Even the Marvel universe has had its hands in the Singularity game more than once, dating back to the 1940s.

The “Captain America” comics, now adapted as Captain America: The First Avenger and Captain America: The Winter Soldier, depicted the Nazi doctor/villain Armin Zola’s transformation into a supercomputer housing his consciousness with great detail. As the computer Zola, he was kept alive (even if it’s housed in a desolate, dusty warehouse in the middle of nowhere) for decades longer than his human body could ever last – keeping his brain and wide breadth of knowledge in tact. It’s much like what happens to Depp’s character in Transcendence – a body out of function, but a brain plugged into a computing unit so powerful it houses all the secrets of its consciousness and more.

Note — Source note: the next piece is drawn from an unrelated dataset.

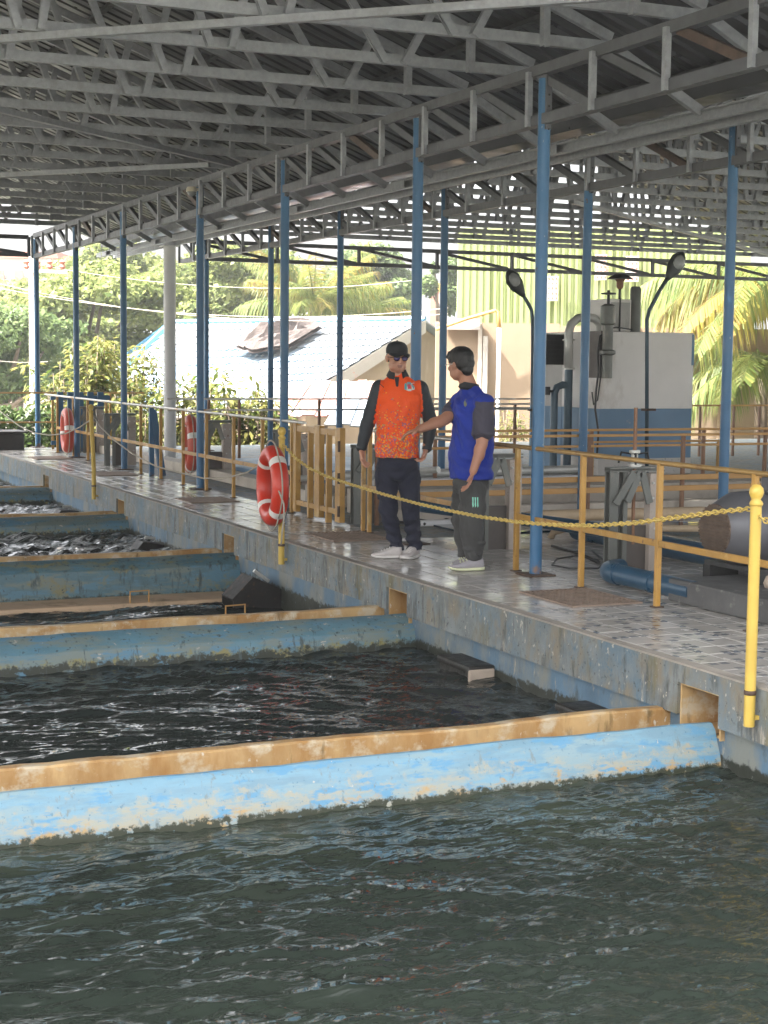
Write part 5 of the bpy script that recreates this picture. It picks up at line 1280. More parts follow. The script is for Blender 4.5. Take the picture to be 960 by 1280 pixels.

Of course, Marvel has also brought us J.A.R.V.I.S., the friend and computer system assisting Tony Stark in the Iron Man films and The Avengers. More than just a fancy operator, J.A.R.V.I.S. predicts Stark’s needs before he even asks them, builds him new equipment and consults him on his next moves. He’s another voice guiding him in his life, and a friend in times that he needs it; he’s got a mind of his own, and one that Stark desperately needs.

Since the Singularity hasn’t happened yet, technically even the modern versions here will be retro-looking versions at some point. Media has been toying with the idea for years through living robots and uploaded consciousnesses, but it will be most interesting to see where it goes from here. We’ll have to wait to see what living robot production designers come up with.